Ascension vers le ciel
De quoi est-il question ? Jonathan Schwarsztein de la rue Tchernichowsky à Jérusalem, meurt dans un attentat terroriste le jour de son dixième anniversaire. De même que son Aba et la Reine de son Aba : ses parents. Ces personnages, bien réels, entrent non pas en fiction mais en littérature : il s’agit de l’oncle, de la tante et du cousin de Joshua Cohen. Comme il semble l’écrire pour lui-même dans le texte : « J’aimerais sanctifier l’histoire de ma famille qui me manque. » Mais plutôt que de les pleurer en racontant leur vie dans le détail (ce qui aurait été compréhensible), Joshua Cohen en fait les héros d’un récit mystique. Le tout jeune Jonathan monte au Paradis, mais ne parvient pas à celui des juifs, mais à celui des musulmans ! Il doit désormais chercher son chemin jusqu’au lieu où il est requis. La fable peut sembler grinçante, elle est tout simplement merveilleuse. Les pages relatant l’ascension vers le ciel montrent magnifiquement la confusion qui saisit Jonathan : après l’explosion meurtrière, l’explosion sensorielle. Le lecteur doit procéder à un effort physique pour encaisser la charge des jeux de mots, des mots valises embrassés dans d’autres mots valises, des images et des sons évoqués par l’étrange scansion des phrases. Et certes, si un roman est fait pour être lu, « Le paradis des autres » demanderait une lecture à voix haute, non seulement pour que le texte soit entendu par d’autres, mais pour que le lecteur lui-même puisse saisir et éprouver toute la portée de son oralité.
A mesure de la lecture, le style se fait volontairement plus charnel. Des phrases de presque cinq pages sans ponctuation (rassurez-vous, tout à fait lisibles !), à la syntaxe amputée où manquent des verbes : le texte devient le véhicule d’un retour aux émotions les plus primaires. Mais encore, il emporte au lieu de la naissance de la parole, celui entre un silence insupportable que l’on sait briser mais qui est rendu impossible à surmonter à cause de la douleur, celui entre le souffle et le cri, au moment où le mot perce nos cordes vocales desséchées par l’aridité des larmes. Joshua Cohen a su faire entendre que derrière la liste des victimes d’un attentat, il y avait un accordeur de piano ou un enfant qui refuse de manger ses betteraves.

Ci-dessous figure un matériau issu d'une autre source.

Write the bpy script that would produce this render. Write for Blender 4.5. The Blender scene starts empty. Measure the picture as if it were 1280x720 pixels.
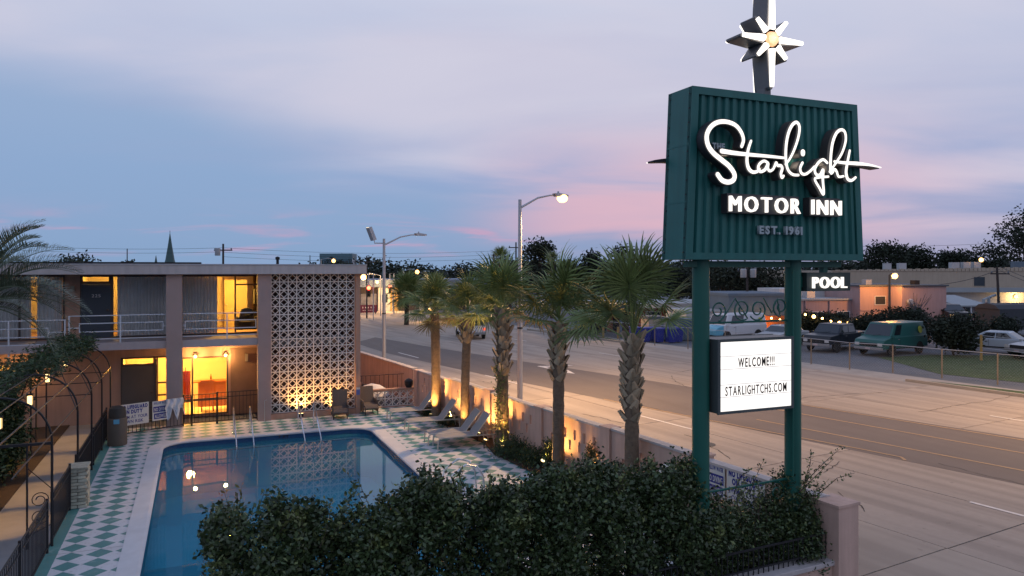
import bpy, bmesh, math, random
import numpy as np
from mathutils import Vector, Matrix, geometry, Euler

rnd = random.Random(7)
R = math.radians
SC = bpy.context.scene
COL = SC.collection

# ------------------------------------------------------------------ camera
cam_d = bpy.data.cameras.new("camera")
cam = bpy.data.objects.new("camera", cam_d)
COL.objects.link(cam)
cam_d.sensor_width = 36.0
cam_d.lens = 36.0 * 930 / 1280
cam_d.shift_y = -23 / 1280
cam_d.clip_start = 0.1
cam_d.clip_end = 4000
cam.location = (0, 0, 5.5)
cam.rotation_euler = (R(90), 0, R(-23))
SC.camera = cam
SC.view_settings.view_transform = 'Standard'
SC.view_settings.look = 'None'
SC.view_settings.exposure = 0.0
SC.view_settings.gamma = 1.0
SC.view_settings.use_curve_mapping = False
SC.cycles.max_bounces = 8
SC.cycles.diffuse_bounces = 3
SC.cycles.glossy_bounces = 4
SC.cycles.transparent_max_bounces = 12
SC.cycles.caustics_reflective = False
SC.cycles.caustics_refractive = False
SC.cycles.sample_clamp_indirect = 4.0
SC.cycles.use_denoising = True

# ------------------------------------------------------------------ world: dusk sky with cloud bands
SUN_EL, SUN_AZ = 0.5, 48.0
wd = bpy.data.worlds.new("World")
SC.world = wd
wd.use_nodes = True
nt = wd.node_tree
nt.nodes.clear()


def nd(tree, typ, **kw):
    n = tree.nodes.new(typ)
    for k, v in kw.items():
        setattr(n, k, v)
    return n


def mth(tree, op, a, b=None, c=None, clamp=False):
    n = tree.nodes.new('ShaderNodeMath')
    n.operation = op
    n.use_clamp = clamp
    for i, v in enumerate((a, b, c)):
        if v is None:
            continue
        if isinstance(v, (int, float)):
            n.inputs[i].default_value = v
        else:
            tree.links.new(v, n.inputs[i])
    return n.outputs[0]


def sstep(tree, v, lo, hi):
    n = tree.nodes.new('ShaderNodeMapRange')
    n.interpolation_type = 'SMOOTHSTEP'
    tree.links.new(v, n.inputs[0])
    n.inputs[1].default_value = lo
    n.inputs[2].default_value = hi
    return n.outputs[0]


def mixc(tree, f, a, b, mode='MIX'):
    n = tree.nodes.new('ShaderNodeMix')
    n.data_type = 'RGBA'
    n.blend_type = mode
    for sock, v in ((n.inputs[0], f), (n.inputs[6], a), (n.inputs[7], b)):
        if isinstance(v, (int, float)):
            sock.default_value = v
        elif isinstance(v, tuple):
            sock.default_value = v if len(v) == 4 else (*v, 1)
        else:
            tree.links.new(v, sock)
    return n.outputs[2]


def srgb(r, g, b):
    f = lambda c: ((c / 255 + 0.055) / 1.055) ** 2.4 if c > 10 else c / 255 / 12.92
    return (f(r), f(g), f(b))


def build_sky():
    tc = nd(nt, 'ShaderNodeTexCoord')
    dirv = tc.outputs['Generated']
    sep = nd(nt, 'ShaderNodeSeparateXYZ')
    nt.links.new(dirv, sep.inputs[0])
    z = sep.outputs[2]
    dot = nd(nt, 'ShaderNodeVectorMath', operation='DOT_PRODUCT')
    nt.links.new(dirv, dot.inputs[0])
    dot.inputs[1].default_value = (0.9205, -0.3907, 0)       # across the road, away from the motel
    az = dot.outputs['Value']
    ramp = nd(nt, 'ShaderNodeValToRGB')
    cr = ramp.color_ramp
    stops = [(0.0, (122, 150, 186)), (0.05, (135, 156, 196)), (0.12, (146, 166, 206)), (0.2, (172, 182, 212)),
             (0.34, (196, 203, 225)), (0.6, (176, 190, 222)), (1.0, (140, 162, 208))]
    while len(cr.elements) < len(stops):
        cr.elements.new(0.5)
    for e, (p, c) in zip(cr.elements, stops):
        e.position = p
        e.color = (*srgb(*c), 1)
    zc = mth(nt, 'MAXIMUM', z, 0.0)
    nt.links.new(zc, ramp.inputs[0])
    col = ramp.outputs[0]
    # cloud coordinates: flat layer seen in perspective
    zz = mth(nt, 'ADD', zc, 0.16)
    px = mth(nt, 'DIVIDE', az, zz)
    dot2 = nd(nt, 'ShaderNodeVectorMath', operation='DOT_PRODUCT')
    nt.links.new(dirv, dot2.inputs[0])
    dot2.inputs[1].default_value = (0.3907, 0.9205, 0)
    py = mth(nt, 'DIVIDE', dot2.outputs['Value'], zz)
    comb = nd(nt, 'ShaderNodeCombineXYZ')
    nt.links.new(px, comb.inputs[0])
    nt.links.new(py, comb.inputs[1])

    def noise(scale, sx, sy, detail=5, rough=0.55, dist=0.6, off=(0, 0, 0)):
        mp = nd(nt, 'ShaderNodeMapping')
        mp.inputs['Scale'].default_value = (sx, sy, 1)
        mp.inputs['Location'].default_value = off
        mp.inputs['Rotation'].default_value = (0, 0, R(-14))
        nt.links.new(comb.outputs[0], mp.inputs[0])
        n = nd(nt, 'ShaderNodeTexNoise')
        nt.links.new(mp.outputs[0], n.inputs['Vector'])
        n.inputs['Scale'].default_value = scale
        n.inputs['Detail'].default_value = detail
        n.inputs['Roughness'].default_value = rough
        n.inputs['Distortion'].default_value = dist
        return n.outputs[0]
    n1 = noise(0.6, 0.7, 1.2, off=(3.1, 1.7, 0), detail=4, rough=0.5)
    n2 = noise(0.95, 0.7, 1.25, off=(8.3, 0.4, 0), dist=0.5, detail=5, rough=0.48)
    n3 = noise(1.5, 0.75, 1.3, off=(1.2, 5.5, 0), rough=0.5, dist=0.6)
    # blue break in the cloud low over the motel, slanting down towards the road
    edge = mth(nt, 'ADD', mth(nt, 'MULTIPLY_ADD', az, -0.19, 0.115), mth(nt, 'MULTIPLY', mth(nt, 'SUBTRACT', n1, 0.5), 0.13))
    dz = mth(nt, 'SUBTRACT', zc, edge)
    above = sstep(nt, dz, -0.045, 0.055)
    blue = mth(nt, 'MULTIPLY', mth(nt, 'SUBTRACT', 1.0, above), sstep(nt, az, 0.32, -0.25))
    col = mixc(nt, mth(nt, 'MULTIPLY', blue, 0.7), col, srgb(136, 167, 204))
    # pale lavender sheet above
    sheet = mth(nt, 'MULTIPLY', above, sstep(nt, n2, 0.30, 0.68))
    sheet = mth(nt, 'MULTIPLY', sheet, sstep(nt, zc, 0.85, 0.25))
    col = mixc(nt, mth(nt, 'MULTIPLY', sheet, 0.7), col, srgb(212, 207, 222))
    # pink underlit streaks
    band = mth(nt, 'MULTIPLY', sstep(nt, zc, 0.012, 0.06), sstep(nt, zc, 0.23, 0.09))
    side = mth(nt, 'MULTIPLY', sstep(nt, az, -0.12, 0.10), sstep(nt, az, 0.62, 0.30))
    pk = mth(nt, 'MULTIPLY', mth(nt, 'MULTIPLY', band, side), sstep(nt, n2, 0.26, 0.62))
    col = mixc(nt, mth(nt, 'MULTIPLY', pk, 0.85), col, srgb(217, 177, 194))
    low = mth(nt, 'MULTIPLY', sstep(nt, zc, 0.008, 0.03), sstep(nt, zc, 0.085, 0.04))
    wisps = mth(nt, 'MULTIPLY', low, sstep(nt, n3, 0.50, 0.72))
    wisps = mth(nt, 'MULTIPLY', wisps, sstep(nt, az, 0.1, -0.05))
    col = mixc(nt, mth(nt, 'MULTIPLY', wisps, 0.75), col, srgb(214, 158, 186))
    # grey-mauve texture everywhere
    tex = mth(nt, 'MULTIPLY', sstep(nt, n3, 0.42, 0.75), 0.14)
    col = mixc(nt, tex, col, srgb(168, 166, 200))
    bg = nd(nt, 'ShaderNodeBackground')
    nt.links.new(col, bg.inputs[0])
    bg.inputs[1].default_value = 1.02
    sky = nd(nt, 'ShaderNodeTexSky')
    sky.sky_type = 'NISHITA'
    sky.sun_disc = False
    sky.sun_elevation = R(SUN_EL)
    sky.sun_rotation = R(SUN_AZ)
    bg2 = nd(nt, 'ShaderNodeBackground')
    nt.links.new(sky.outputs[0], bg2.inputs[0])
    bg2.inputs[1].default_value = 0.006
    add = nd(nt, 'ShaderNodeAddShader')
    nt.links.new(bg.outputs[0], add.inputs[0])
    nt.links.new(bg2.outputs[0], add.inputs[1])
    out = nd(nt, 'ShaderNodeOutputWorld')
    nt.links.new(add.outputs[0], out.inputs[0])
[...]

L’objet du livre apparaît enfin : l’hommage à ceux « qui ont été détruits et devront tous être reconstruits encore et encore dans le sanctuaire de toute mémoire ». Une fois le mot de la fin achevé, le lecteur se trouve désemparé, suffoqué, impuissant. Mais Joshua Jackson trouve la consolation qui est voisine des mots du prophète Isaïe : « Ecoutez, cela aussi mourra. Dans l’attente de l’attente. Qui mourra également. D’elle-même. Ecoutez et après, la mort mourra. Entendez aussi. Attendez encore une fois le grand recommencement. Comprenez puis écoutez encore ». Une question sans réponse n’est pas un blasphème. Parce qu’il y a de pieux silences.
« Le paradis des autres » de Joshua Cohen. Le Nouvel Attila. 144 p. 15 euros. En librairie le 9 octobre 2014.